Most Roman writers only mentioned gardens incidentally.  The only one who wrote exclusively about gardens was Columella, and he did so in both verse (dealing with flowers) and then in prose (on herbs and vegetables)—one in colour, as it were, and the other in monochrome.  Myers devotes an eye-opening chapter (‘Columella and the poetics of horticulture’) to this somewhat neglected text.[2] For Columella, horticulture is an ancillary but profitable area of expertise (p.198), and the cost of living makes ‘growing your own’ an economic necessity for poor people—although Emily Gowers memorably summed up his attitude as ‘let them eat kale’ and his rustics sell their flowers and come home drunk and rich (p.201). [3] For Columella ‘the pleasure principle transforms the garden and makes it into a metapoetic image of its own decorative function within the De Re Rustica’ (p.206), while also allowing the author to ‘celebrate the benevolence and fecundity of nature in a concentrated space of topography and text’ (p.214).

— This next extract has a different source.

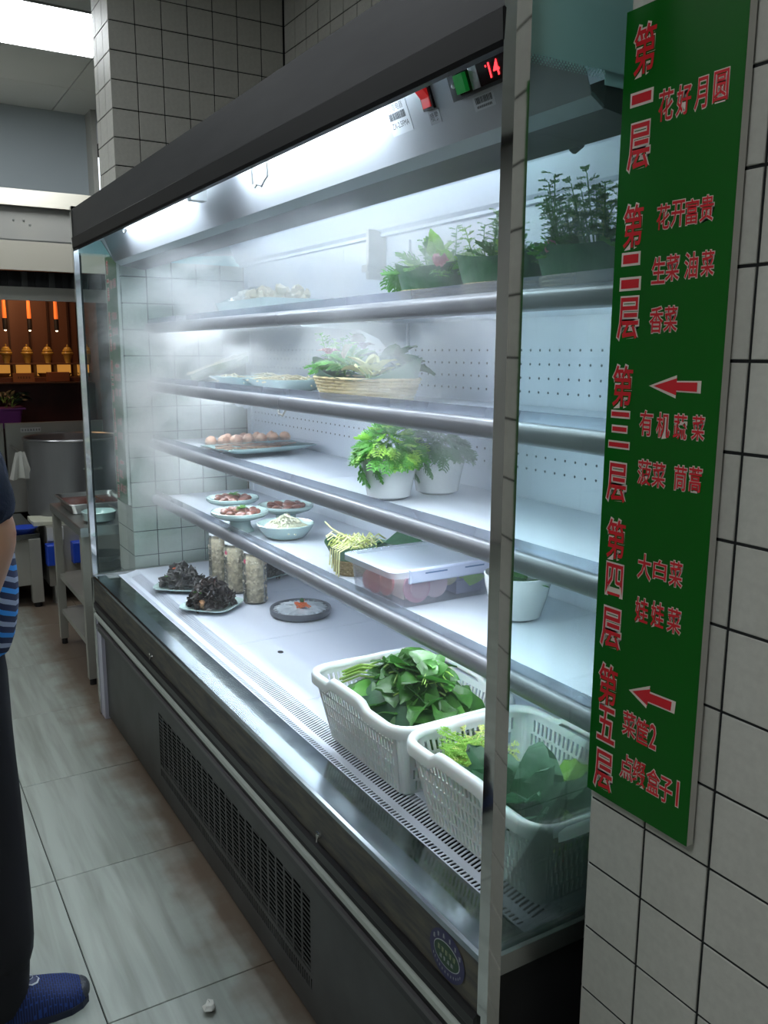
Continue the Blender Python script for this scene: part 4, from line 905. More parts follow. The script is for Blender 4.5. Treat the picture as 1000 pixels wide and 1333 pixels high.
def pot_greens(label, loc, mats_, n=120):
    t = thing('chrysanthemum_greens', label, 'vegetable', loc)
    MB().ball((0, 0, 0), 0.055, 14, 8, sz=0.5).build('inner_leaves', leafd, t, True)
    for i in range(n):
        a = random.uniform(0, 2 * PI); q = random.random() ** 0.6; rr_ = 0.068 * q; z = 0.012 + 0.062 * math.cos(q * PI / 2) * random.uniform(0.6, 1.05)
        d = (math.cos(a) * (0.2 + q), math.sin(a) * (0.2 + q), 0.9 - 1.35 * q + random.uniform(-0.3, 0.3))
        inst('leaf', random.choice(mats_), t, (rr_ * math.cos(a), rr_ * math.sin(a), z), orient(d, random.uniform(-0.7, 0.7)), random.uniform(0.5, 0.8))
    for (ax_, ay_, l) in ((-0.065, -0.03, 1.15), (0.0, -0.075, 1.1), (-0.085, 0.0, 1.2), (0.035, -0.06, 0.9)):
        inst('leaf', mats_[0], t, (ax_, ay_, 0.005), orient((ax_ * 4, ay_ * 4, -1.6), 0.4), l)
    return t
pot_greens('bright frilly chrysanthemum greens spilling over the front white pot', (-0.875, 0.370, Z3 + 0.090), chd, 240)
pot_greens('paler misty chrysanthemum greens in the rear white pot', (-0.880, 0.515, Z3 + 0.090), [lobed(0.05, 0.042, k + 20).mesh('leaf', mat('misty_leaf', (0.08, 0.20, 0.06), 0.5), True) for k in range(3)], 190)

# fourth shelf: footed bowls, shred bowl, small basket, frosted box, pot
Z4 = SH[4] + 0.001
def bowl(label, loc, foot=True, r=0.092, group='celadon bowls on the fourth shelf'):
    t = thing('celadon_bowl', label, 'bowl', loc, 0, group)
    if foot: pr = [(0, 0), (0.044, 0), (0.043, 0.004), (0.034, 0.018), (0.033, 0.034), (0.055, 0.040), (r * 0.9, 0.050), (r, 0.058), (r + 0.001, 0.066), (r - 0.004, 0.067), (r * 0.86, 0.060), (0.05, 0.053), (0, 0.052)]
    else: pr = [(0, 0), (0.045, 0), (0.065, 0.008), (r * 0.9, 0.028), (r, 0.045), (r - 0.003, 0.047), (r * 0.85, 0.030), (0.05, 0.010), (0, 0.008)]
    MB().lathe(pr, (0, 0, 0), 40).build('bowl_body', porc, t, True); return t
def meat_fill(root, z, r, green=True, n=9, m_=None):
    for i in range(n):
        a = 2 * PI * i / n + 0.3; q = 0.55 * r
        b = MB(); b.ball((0, 0, 0), 1, 10, 6, 0.026, 0.017, 0.011)
        inst('meat_slice', b.mesh('meat_slice', m_ or meat, True), root, (q * math.cos(a), q * math.sin(a), z + 0.004), (random.uniform(-0.3, 0.3), -0.35, a + 1.0))
    for i in range(3): MB().ball((0, 0, 0), 1, 10, 6, 0.028, 0.02, 0.012).build('meat_slice', m_ or meat, root, True, (random.uniform(-0.02, 0.02), random.uniform(-0.02, 0.02), z + 0.01))
    if green:
        g = MB()
        for i in range(16): g.merge(lobed(0.015, 0.012, i, 3), Matrix.Translation((0.012, 0, z + 0.02 + random.uniform(0, 0.004))) @ Matrix.Rotation(i * 2.4, 4, 'Z') @ Matrix.Rotation(-0.5 + random.uniform(-0.4, 0.4), 4, 'Y'))
        g.build('herb_garnish', leafm, root)
bo = bowl('footed celadon bowl of braised meat with green herb garnish, front left of the bowls', (-1.685, 0.300, Z4)); meat_fill(bo, 0.055, 0.085)
bo = bowl('footed celadon bowl of braised meat behind the shredded white bowl', (-1.715, 0.475, Z4)); meat_fill(bo, 0.055, 0.085, False)
bo = bowl('footed celadon bowl of braised meat at the far left, closest to tiles', (-1.945, 0.375, Z4)); meat_fill(bo, 0.055, 0.085)
bo = bowl('low celadon bowl heaped with pale yellow shreds', (-1.520, 0.385, Z4), False, 0.090)
b = MB()
for i in range(170):
    a = random.uniform(0, 2 * PI); q = random.random() ** 0.7; x, y = 0.072 * q * math.cos(a), 0.072 * q * math.sin(a); z = 0.025 + 0.045 * (1 - q ** 1.3) * random.uniform(0.85, 1.05); d = random.uniform(0, PI); l = 0.014
    b.tube([(x - l * math.cos(d), y - l * math.sin(d), z - 0.002), (x, y, z + 0.004), (x + l * math.cos(d), y + l * math.sin(d), z - 0.003)], 0.0024, 4)
b.ball((0, 0, 0.022), 1, 16, 8, 0.07, 0.07, 0.030); b.build('pale_shreds', rice, bo, True)
sb = wicker_basket('wicker_basket', 'small round brown wicker basket of yellow sprouts beside the frosted box', (-1.035, 0.365, Z4), 0.050, 0.050, 0.042, 0.18, wickd, 0, 6, 0.040, 1.5, None, 0.1)
ys = thing('yellow_sprouts', 'tangled pale yellow-green sprouts in the small brown wicker basket', 'vegetable', (-1.035, 0.365, Z4 + 0.062))
for g_i, m_ in ((0, leafy), (1, creamv)):
    b = MB()
    for i in range(55):
        a = random.uniform(0, 2 * PI); q = random.random() * 0.062; x, y = q * math.cos(a), q * math.sin(a); d = random.uniform(0, 2 * PI); l = random.uniform(0.02, 0.04)
        z = 0.012 + random.uniform(0, 0.02); b.tube([(x, y, z), (x + l * 0.5 * math.cos(d), y + l * 0.5 * math.sin(d), z + 0.008), (x + l * math.cos(d), y + l * math.sin(d), z - 0.004)], 0.0018, 4)
    if g_i:
        for k in range(5): b.tube([(0.0 + 0.012 * k, -0.045, 0.02), (0.01 + 0.012 * k, -0.078, 0.012), (0.012 + 0.012 * k, -0.082, -0.03 - 0.006 * k)], 0.0022, 5)
        b.tube([(-0.02, 0, 0.02), (-0.06, -0.04, 0.05), (-0.075, -0.05, 0.065)], 0.002, 5)
    b.build('sprouts', m_, ys, True)
tag(stalked(0.17, 0.12, 0.02, leafd, name='large_leaf', fold=0.18, curl=0.5, nseg=8, ruff=0.006, seed=3).materials and inst('large_leaf', stalked(0.17, 0.12, 0.02, leafd2, name='large_leaf', r=0.003, fold=0.18, curl=0.6, nseg=8, ruff=0.006, seed=3), None, (-1.10, 0.47, Z4 + 0.045), (0.1, -0.25, 0.35)), 'large dark green leaf lying behind the small brown wicker basket', 'leaf')
# frosted box
fx = thing('storage_box', 'frosted plastic food box with clip lid and pink slices inside', 'box', (-0.80, 0.42, Z4))
bx = MB()
def ringbox(b, lx0, ly0, lx1, ly1, h, t, r=0.022):
    o0 = rrect(-lx0 / 2, lx0 / 2, -ly0 / 2, ly0 / 2, r, 4); o1 = rrect(-lx1 / 2, lx1 / 2, -ly1 / 2, ly1 / 2, r, 4); n = len(o0); k0, k1 = 1 - 2 * t / lx0, 1 - 2 * t / lx1
    v = [(x, y, 0) for x, y in o0] + [(x, y, h) for x, y in o1] + [(x * k1, y * k1, h) for x, y in o1] + [(x * k0, y * k0, t) for x, y in o0]
    b.add(v, [tuple(range(n))[::-1], tuple(range(3 * n, 4 * n))] + [(k * n + i, k * n + (i + 1) % n, (k + 1) * n + (i + 1) % n, (k + 1) * n + i) for k in range(3) for i in range(n)])
ringbox(bx, 0.205, 0.275, 0.218, 0.288, 0.082, 0.002); bx.build('box_body', box_m, fx, 30)
ld = MB(); o = rrect(-0.122, 0.122, -0.158, 0.158, 0.025, 4); i_ = rrect(-0.10, 0.10, -0.135, 0.135, 0.02, 4); n = len(o)
ld.add([(x, y, 0.074) for x, y in o] + [(x, y, 0.088) for x, y in o] + [(x * 0.97, y * 0.975, 0.0905) for x, y in o] + [(x, y, 0.0905) for x, y in i_] + [(x * 0.985, y * 0.985, 0.085) for x, y in i_], [(k * n + a, k * n + (a + 1) % n, (k + 1) * n + (a + 1) % n, (k + 1) * n + a) for k in range(4) for a in range(n)] + [tuple(range(4 * n, 5 * n))])
ld.build('lid', lid_m, fx, 40)
clip_m = mat('clip_blue', (0.60, 0.66, 0.84), 0.25)
MB().bevbox(0.118, 0.1275, -0.115, 0.125, 0.060, 0.092, 0.003, 'x', 1).build('clip', clip_m, fx)
for (a, b_) in ((-0.075, -0.015), (0.035, 0.090)): MB().box(0.1276, 0.1280, a, b_, 0.080, 0.0835).build('clip_slot', mat('slot_blue', (0.12, 0.2, 0.38), 0.5), fx)
def disc(x, y, z, r, col, nm, rot): MB().lathe([(0, 0), (r, 0), (r, 0.006), (0, 0.006)], (0, 0, 0), 20).build('radish_slice', mat('radish_' + nm, col, 0.5), fx, False, (x, y, z)).rotation_euler = rot
disc(0.088, -0.075, 0.040, 0.036, (0.80, 0.42, 0.52), 'pink', (0, 1.5, 0)); disc(0.092, -0.07, 0.038, 0.024, (0.85, 0.55, 0.62), 'rose', (0, 1.5, 0)); disc(0.080, -0.02, 0.042, 0.035, (0.86, 0.66, 0.72), 'pale', (0, 1.4, 0))
disc(-0.02, -0.118, 0.036, 0.030, (0.66, 0.20, 0.20), 'red', (1.5, 0, 0)); disc(0.03, -0.115, 0.040, 0.028, (0.72, 0.30, 0.30), 'brick', (1.4, 0, 0)); disc(-0.06, -0.112, 0.03, 0.024, (0.70, 0.30, 0.28), 'brick', (1.4, 0, 0))
MB().box(-0.07, 0.06, -0.09, 0.0, 0.004, 0.05).build('vegetable_block', mat('pale_block', (0.74, 0.60, 0.58), 0.5), fx)
MB().box(-0.05, 0.08, 0.045, 0.115, 0.004, 0.035).build('vegetable_block', mat('lilac_block', (0.30, 0.30, 0.44), 0.5), fx)
MB().ball((0.06, 0.03, 0.045), 1, 10, 6, 0.022, 0.03, 0.022).build('vegetable_block', mat('cream_block', (0.75, 0.70, 0.5), 0.5), fx, True)
inst('green_leaf', stalked(0.07, 0.04, 0.01, leafl, fold=0.2, curl=0.4, seed=4), fx, (0.093, 0.045, 0.048), (1.45, 0.1, 1.5))
white_pot('glossy white pot of dark leaves on the fourth shelf behind the near post', (-0.520, 0.485, Z4), 0.074, 0.042, 0.098)
dl = thing('dark_greens_bunch', 'few dark glossy upright leaves in the pot by the near post', 'vegetable', (-0.520, 0.485, Z4 + 0.06))
dm_ = [stalked(0.09, 0.055, 0.01, leafm if k == 2 else leafd, fold=0.2, curl=0.5, nseg=6, ruff=0.003, seed=90 + k) for k in range(3)]
for (d, s_) in (((-0.8, -0.2, 0.9), 1.0), ((-0.4, -0.5, 0.9), 0.8), ((0.5, -0.3, 0.6), 0.8), ((0.1, -0.2, 0.8), 0.7), ((0.9, 0.2, 0.5), 0.9), ((-0.6, 0.5, 0.7), 0.9), ((-0.1, -0.8, 0.5), 0.7), ((0.6, 0.7, 0.6), 0.8), ((-0.9, -0.4, 0.4), 0.6)):
    inst('leaf', random.choice(dm_), dl, (0, 0, 0), orient(d, random.uniform(-0.5, 0.5)), s_)
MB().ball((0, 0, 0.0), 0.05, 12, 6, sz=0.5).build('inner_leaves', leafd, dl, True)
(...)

Columella also displays his Ennian, Callimachean and Hesiodic language (p.217), and his ‘cosmic and imperial scope’ (p.220) makes a fitting end to the sequence of authors discussed in this fine and thought-provoking book.

In the Conclusion, Myers pulls together some of the many threads which this book has uncovered and makes some general remarks, and in a brief Epilogue she looks at some later writers: Greek novelists and some wonderful pagan and Christian poets.  Myers is to be thanked and congratulated for her remarkably interesting and stimulating book, whose long gestation is shown in her astonishing range of reference and command of the literature.  She has the rare ability to present (often contradictory) material with clarity and insight, and her book deserves to be read by all who study Latin—and all who enjoy their gardens.

 

Notes

[1] Plantade Emmanuel, ‘Priapus Gloriosus; Poétique d’un Discours Compensatoire,’ in Les Vers du plus nul des poètes…: nouvelles recherches sur les Priapées: actes do la journée d’etude organiséee le 7 novembre 2005 a l’université Lumière-Lyon 2 edited by F. Biville, E Plantade and D Vallat (2008) 99–119: cited at Myers p.145n.52

[2] Interest in this writer is however picking up: see for instance Lars Mielke, Spaliere für Silvinus: Charakterschulung in Columellas Werk über die Landwirtschaft. Hypomnemata, 219. Göttingen: Vandenhoeck and Ruprecht, 2024

[3] E. Gowers ‘Vegetable Love: Virgil. Columella and Garden Poetry’ Ramus 29 (2000) 136.